What causes network cable to not work

cableinfrastructure

I've installed a bunch of cat-5 and when I check it for continuity and polarity it seems fine, but when I hook up a pair of laptops with a x-over cord and try to ping between them, they can detect there is something on the other end but I get 100% ping failure (mixed between "hardware failures" and "timeouts"). I punched a few jacks on the end of a length of cable and that works just fine, so I know I can make good connections.

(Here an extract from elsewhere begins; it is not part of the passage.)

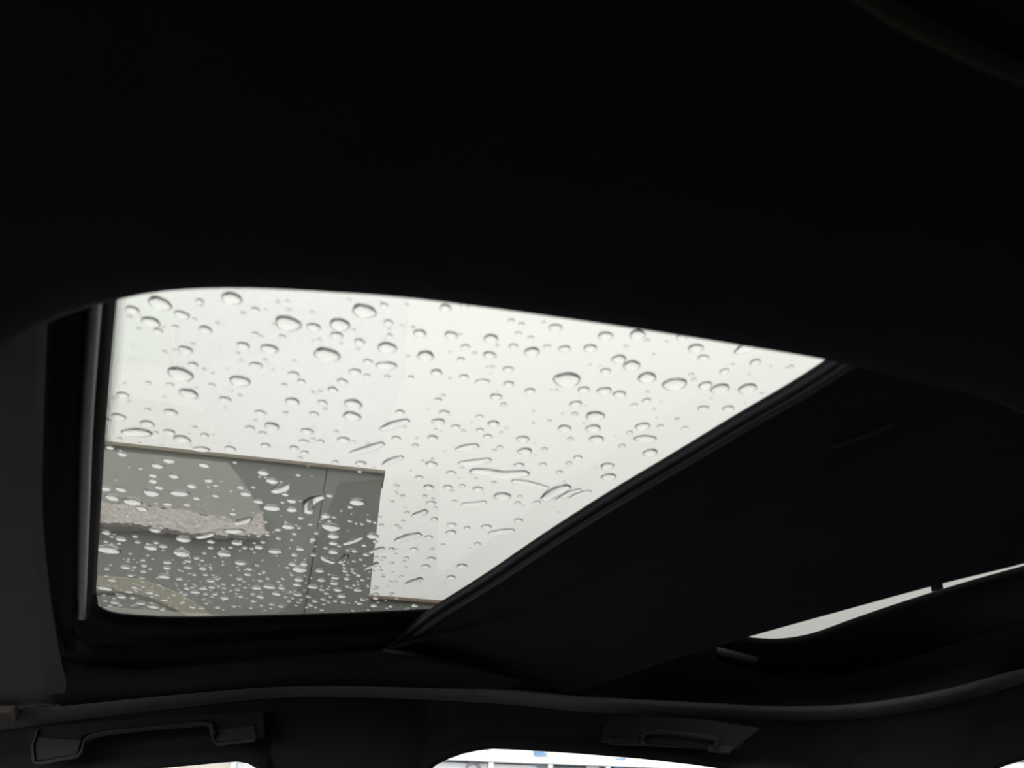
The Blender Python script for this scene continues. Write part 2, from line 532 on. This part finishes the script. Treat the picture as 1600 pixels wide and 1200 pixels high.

Any idea what might be causing it?

My current best guess is that it has something to do with my the wires being bundled together. How tight can you bundle cat-5 without causing problems?


What it turned out to be:

In short: bad test equipment.

The long version: I borrowed some a better tester and it said that all of the cable was good but I still couldn't get data through it. So I yanked the shortest segment out of the wall (man I love nice spacious attics), re-terminated it and brought it to a guy with a better cable tester and even it said I was doing things right (or at least I was enough of the time that I shouldn't be seeing the failure rate I was). Then I tested the patch cords I was using to do the test… Bingo! They were bad. After getting a known good replacement (and disposing of the old one with extreme prejudice) everything works.

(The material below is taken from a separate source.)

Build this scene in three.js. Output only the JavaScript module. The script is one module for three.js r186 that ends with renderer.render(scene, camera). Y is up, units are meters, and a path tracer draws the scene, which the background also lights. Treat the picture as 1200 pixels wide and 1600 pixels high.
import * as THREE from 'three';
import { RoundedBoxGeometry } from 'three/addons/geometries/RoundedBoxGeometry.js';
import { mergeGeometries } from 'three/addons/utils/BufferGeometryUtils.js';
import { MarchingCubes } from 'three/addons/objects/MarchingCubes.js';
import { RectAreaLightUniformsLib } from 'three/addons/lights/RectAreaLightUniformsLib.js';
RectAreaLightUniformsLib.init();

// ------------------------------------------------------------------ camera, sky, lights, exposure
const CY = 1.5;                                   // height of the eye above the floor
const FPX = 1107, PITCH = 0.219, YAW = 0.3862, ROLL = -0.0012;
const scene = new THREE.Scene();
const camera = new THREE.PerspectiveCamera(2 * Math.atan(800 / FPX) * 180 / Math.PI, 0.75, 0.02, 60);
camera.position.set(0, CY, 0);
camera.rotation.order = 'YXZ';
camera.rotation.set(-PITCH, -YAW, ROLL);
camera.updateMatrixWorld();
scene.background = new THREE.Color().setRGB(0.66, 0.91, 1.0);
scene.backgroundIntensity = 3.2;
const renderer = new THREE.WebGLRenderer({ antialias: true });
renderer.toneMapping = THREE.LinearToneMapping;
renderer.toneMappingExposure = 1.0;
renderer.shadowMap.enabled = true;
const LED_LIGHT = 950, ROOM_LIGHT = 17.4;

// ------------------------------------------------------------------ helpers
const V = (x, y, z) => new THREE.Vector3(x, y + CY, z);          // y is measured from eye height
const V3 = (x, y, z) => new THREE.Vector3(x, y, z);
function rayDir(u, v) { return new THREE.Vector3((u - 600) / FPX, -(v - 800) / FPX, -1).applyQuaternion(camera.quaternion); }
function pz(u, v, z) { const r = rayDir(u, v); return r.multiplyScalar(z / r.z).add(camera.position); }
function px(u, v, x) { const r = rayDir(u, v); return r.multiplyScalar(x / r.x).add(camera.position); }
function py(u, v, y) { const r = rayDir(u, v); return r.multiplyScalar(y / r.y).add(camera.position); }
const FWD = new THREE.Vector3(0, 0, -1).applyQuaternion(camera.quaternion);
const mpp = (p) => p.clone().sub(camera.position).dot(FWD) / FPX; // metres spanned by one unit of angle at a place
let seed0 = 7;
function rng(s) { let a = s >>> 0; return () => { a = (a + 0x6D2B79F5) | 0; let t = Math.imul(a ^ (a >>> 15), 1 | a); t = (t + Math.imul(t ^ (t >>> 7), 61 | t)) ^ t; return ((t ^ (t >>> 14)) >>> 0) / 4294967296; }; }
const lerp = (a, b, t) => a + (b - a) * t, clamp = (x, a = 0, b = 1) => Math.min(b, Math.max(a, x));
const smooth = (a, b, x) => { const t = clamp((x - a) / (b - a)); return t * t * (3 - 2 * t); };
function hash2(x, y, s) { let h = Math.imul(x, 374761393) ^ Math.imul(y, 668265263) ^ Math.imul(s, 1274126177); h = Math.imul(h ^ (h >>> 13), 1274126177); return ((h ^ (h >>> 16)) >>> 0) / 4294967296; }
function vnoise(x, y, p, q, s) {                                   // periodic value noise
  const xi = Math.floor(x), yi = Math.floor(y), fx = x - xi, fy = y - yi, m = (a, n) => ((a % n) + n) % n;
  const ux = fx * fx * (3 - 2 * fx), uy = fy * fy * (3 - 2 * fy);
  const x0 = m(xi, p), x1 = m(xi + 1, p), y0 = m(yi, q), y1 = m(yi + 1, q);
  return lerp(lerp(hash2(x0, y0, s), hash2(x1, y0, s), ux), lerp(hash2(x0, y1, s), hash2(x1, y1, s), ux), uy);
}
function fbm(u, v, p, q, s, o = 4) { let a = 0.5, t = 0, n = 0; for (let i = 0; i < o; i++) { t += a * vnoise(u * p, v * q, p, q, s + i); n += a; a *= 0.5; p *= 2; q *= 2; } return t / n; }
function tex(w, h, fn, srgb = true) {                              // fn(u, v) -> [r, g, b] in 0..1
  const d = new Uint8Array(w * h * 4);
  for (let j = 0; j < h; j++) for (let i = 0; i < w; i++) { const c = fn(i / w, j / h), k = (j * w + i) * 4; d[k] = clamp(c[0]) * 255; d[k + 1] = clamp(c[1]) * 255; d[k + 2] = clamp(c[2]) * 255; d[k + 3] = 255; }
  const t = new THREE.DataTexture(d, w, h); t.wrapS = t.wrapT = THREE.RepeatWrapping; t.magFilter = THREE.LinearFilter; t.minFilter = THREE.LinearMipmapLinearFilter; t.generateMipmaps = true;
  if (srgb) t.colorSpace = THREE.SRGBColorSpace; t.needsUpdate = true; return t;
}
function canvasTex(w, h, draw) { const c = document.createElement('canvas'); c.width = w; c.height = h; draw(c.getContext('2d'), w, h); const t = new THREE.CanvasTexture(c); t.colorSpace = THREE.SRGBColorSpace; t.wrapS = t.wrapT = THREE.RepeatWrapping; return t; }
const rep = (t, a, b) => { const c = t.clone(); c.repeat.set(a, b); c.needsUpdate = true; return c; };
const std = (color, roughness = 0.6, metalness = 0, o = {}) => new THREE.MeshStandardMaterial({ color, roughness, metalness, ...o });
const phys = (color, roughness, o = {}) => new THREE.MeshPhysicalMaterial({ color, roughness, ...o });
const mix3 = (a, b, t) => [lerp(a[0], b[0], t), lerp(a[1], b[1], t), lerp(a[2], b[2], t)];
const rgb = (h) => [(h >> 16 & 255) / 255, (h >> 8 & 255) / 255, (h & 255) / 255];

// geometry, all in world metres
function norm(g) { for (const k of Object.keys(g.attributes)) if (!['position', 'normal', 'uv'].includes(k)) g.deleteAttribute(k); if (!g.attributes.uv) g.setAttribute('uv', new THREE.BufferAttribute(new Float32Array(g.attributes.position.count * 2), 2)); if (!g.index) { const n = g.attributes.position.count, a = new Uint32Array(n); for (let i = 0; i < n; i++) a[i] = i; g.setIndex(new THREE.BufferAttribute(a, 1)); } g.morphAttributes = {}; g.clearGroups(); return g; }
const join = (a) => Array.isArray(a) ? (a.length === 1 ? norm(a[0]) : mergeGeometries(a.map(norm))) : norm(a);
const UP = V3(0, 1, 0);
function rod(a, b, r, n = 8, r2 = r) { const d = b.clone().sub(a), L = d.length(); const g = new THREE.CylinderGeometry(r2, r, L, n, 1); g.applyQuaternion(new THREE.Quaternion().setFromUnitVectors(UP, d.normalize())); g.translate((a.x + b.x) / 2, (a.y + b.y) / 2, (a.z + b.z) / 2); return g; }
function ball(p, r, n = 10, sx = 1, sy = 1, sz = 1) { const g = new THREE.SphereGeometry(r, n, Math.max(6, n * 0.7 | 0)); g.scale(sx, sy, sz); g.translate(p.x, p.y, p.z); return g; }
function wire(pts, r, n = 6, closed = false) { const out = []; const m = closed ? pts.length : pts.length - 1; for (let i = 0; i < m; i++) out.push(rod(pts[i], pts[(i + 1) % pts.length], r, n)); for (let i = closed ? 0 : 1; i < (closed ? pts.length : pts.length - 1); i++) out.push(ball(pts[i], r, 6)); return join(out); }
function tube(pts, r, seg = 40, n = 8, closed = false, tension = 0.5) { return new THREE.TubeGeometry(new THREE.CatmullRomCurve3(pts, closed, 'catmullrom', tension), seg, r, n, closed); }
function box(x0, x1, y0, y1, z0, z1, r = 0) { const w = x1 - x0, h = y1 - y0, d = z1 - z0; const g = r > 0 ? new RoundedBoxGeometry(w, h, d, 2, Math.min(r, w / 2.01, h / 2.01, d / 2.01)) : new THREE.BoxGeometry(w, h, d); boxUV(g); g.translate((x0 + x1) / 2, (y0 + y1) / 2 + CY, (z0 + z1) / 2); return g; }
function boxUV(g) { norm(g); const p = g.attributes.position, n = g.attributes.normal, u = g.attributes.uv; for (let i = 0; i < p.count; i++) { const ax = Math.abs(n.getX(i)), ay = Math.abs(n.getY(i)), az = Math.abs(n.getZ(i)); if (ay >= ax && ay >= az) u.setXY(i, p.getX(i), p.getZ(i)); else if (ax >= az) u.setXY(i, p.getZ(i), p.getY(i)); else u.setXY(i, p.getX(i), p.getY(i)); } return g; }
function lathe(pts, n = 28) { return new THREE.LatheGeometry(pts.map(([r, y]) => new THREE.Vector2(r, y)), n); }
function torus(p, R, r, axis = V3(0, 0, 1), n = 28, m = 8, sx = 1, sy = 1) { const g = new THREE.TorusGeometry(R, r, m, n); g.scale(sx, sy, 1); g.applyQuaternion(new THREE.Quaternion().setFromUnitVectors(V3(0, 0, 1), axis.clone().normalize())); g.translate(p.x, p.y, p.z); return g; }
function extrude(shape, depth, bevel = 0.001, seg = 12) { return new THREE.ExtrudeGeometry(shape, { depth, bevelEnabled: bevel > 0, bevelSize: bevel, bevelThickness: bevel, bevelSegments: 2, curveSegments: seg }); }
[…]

I still don't know why the patch cords consistently worked on a few ports and none of the others but I now have tested everything in the wall and it all works!

Best Answer

You don't say how you've bundled them together. Did you use zip ties and pull them tight? Did you loop the cable and cinch the loop (like a figure eight)? Are there any other places where there are sharp bends? How small is the radius of the loops or bends?

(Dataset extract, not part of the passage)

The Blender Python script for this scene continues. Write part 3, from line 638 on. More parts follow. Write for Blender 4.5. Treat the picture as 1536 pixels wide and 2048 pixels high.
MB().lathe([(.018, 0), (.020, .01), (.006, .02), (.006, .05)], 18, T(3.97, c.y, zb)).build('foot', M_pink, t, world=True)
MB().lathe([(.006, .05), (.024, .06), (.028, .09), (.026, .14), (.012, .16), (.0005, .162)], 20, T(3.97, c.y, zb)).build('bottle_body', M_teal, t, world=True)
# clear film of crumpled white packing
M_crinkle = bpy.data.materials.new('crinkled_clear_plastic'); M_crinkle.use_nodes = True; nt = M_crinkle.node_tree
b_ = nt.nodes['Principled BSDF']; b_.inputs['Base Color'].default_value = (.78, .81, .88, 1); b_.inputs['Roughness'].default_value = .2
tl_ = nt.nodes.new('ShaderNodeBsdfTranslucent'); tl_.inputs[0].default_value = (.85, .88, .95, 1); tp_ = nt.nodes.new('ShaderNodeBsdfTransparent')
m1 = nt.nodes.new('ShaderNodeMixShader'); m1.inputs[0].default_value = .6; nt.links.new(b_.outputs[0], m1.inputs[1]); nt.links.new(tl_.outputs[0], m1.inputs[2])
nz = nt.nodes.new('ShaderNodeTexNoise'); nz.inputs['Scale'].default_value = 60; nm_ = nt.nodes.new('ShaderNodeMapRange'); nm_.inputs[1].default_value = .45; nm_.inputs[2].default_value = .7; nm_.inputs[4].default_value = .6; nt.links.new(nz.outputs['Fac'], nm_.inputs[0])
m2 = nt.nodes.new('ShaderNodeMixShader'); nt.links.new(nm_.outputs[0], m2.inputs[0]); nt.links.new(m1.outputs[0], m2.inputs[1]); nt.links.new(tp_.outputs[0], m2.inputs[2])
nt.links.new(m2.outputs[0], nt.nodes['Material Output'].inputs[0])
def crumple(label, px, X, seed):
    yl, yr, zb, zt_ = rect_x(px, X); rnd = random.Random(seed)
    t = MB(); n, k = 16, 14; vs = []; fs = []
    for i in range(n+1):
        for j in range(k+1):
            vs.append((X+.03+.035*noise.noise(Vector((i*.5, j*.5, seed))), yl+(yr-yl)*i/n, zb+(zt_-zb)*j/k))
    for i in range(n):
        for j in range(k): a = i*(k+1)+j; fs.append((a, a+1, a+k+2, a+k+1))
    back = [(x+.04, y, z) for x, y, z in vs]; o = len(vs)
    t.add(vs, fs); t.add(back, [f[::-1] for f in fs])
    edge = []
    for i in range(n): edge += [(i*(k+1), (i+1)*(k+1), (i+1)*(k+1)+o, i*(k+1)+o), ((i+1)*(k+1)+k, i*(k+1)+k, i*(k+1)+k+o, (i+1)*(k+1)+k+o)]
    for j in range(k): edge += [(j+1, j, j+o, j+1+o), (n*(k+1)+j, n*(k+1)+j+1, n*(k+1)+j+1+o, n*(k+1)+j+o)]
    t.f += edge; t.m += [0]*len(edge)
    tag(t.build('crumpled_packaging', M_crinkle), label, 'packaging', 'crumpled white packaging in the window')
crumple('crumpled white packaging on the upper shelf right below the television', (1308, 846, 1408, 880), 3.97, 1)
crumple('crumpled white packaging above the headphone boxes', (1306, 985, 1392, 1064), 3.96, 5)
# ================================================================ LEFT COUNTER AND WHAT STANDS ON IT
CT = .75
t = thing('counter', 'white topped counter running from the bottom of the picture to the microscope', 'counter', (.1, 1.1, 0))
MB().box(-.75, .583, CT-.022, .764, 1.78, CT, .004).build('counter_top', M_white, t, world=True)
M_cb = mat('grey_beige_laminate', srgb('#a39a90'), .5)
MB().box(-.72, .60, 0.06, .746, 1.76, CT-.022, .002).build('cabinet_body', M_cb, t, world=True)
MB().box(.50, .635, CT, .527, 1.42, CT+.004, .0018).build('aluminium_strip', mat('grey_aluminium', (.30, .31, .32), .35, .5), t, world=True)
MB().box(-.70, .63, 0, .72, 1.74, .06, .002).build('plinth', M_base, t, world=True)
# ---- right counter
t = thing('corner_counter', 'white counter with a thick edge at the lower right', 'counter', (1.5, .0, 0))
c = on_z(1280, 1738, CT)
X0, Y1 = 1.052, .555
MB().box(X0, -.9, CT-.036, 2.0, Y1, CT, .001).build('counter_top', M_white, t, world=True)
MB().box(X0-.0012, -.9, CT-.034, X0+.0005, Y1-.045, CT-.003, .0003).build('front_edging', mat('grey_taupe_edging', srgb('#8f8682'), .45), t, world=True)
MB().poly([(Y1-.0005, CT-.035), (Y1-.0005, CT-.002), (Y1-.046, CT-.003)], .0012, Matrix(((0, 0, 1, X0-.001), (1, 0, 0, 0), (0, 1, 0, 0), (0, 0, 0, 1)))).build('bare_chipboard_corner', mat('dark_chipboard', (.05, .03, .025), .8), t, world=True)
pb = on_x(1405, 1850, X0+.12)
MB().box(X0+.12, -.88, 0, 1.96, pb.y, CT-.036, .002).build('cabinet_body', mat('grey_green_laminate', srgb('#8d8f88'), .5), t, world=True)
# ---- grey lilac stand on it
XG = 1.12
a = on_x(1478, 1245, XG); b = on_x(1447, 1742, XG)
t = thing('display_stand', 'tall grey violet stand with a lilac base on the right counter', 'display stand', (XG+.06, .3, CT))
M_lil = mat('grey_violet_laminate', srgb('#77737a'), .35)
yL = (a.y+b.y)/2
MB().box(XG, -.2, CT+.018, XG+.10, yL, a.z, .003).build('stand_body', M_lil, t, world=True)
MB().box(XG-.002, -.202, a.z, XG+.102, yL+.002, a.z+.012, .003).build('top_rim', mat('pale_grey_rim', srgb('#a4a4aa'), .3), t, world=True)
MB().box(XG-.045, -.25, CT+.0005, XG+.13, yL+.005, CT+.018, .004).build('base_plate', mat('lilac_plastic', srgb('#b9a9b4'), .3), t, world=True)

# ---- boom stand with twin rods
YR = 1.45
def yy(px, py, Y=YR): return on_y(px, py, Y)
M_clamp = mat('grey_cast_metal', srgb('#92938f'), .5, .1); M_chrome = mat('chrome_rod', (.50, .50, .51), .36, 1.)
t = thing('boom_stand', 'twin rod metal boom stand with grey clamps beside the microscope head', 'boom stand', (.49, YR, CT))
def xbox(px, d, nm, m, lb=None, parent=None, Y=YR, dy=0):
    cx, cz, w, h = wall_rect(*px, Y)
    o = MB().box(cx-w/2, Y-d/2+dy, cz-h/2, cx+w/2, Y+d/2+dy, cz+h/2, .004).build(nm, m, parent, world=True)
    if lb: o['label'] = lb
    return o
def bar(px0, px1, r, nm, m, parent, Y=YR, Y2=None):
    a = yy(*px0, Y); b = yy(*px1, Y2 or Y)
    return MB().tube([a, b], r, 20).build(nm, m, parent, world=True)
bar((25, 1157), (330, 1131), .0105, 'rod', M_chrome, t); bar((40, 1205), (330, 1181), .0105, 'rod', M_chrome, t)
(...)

You don't say whether they're pulled through walls or drop ceilings. You don't say what the conditions are that you're working in. Stray nail tips and sheet metal edges, etc. Are you running parallel to any fluorescent lights?

Besides squirrels and rats (which can be very real problems), most of the time it's rough handling or improper termination that cause problems.

You say "I punched a few jacks on the end of a length of cable". I presume that's just an imprecise way of saying "I punched one jack at each end of a length of cable" because you can't punch a few jacks on a cable for networking and get away with it like you might for multiple phone jacks on one cable.

Also, continuity and "polarity" mean essentially nothing. Your test with two computers or a computer and a switch or best-bet rent a proper Cat 5 or greater tester will be the only ways to approach testing. Lots of things conduct current that won't work for networks.

Also, don't trust patch cables. Try another one.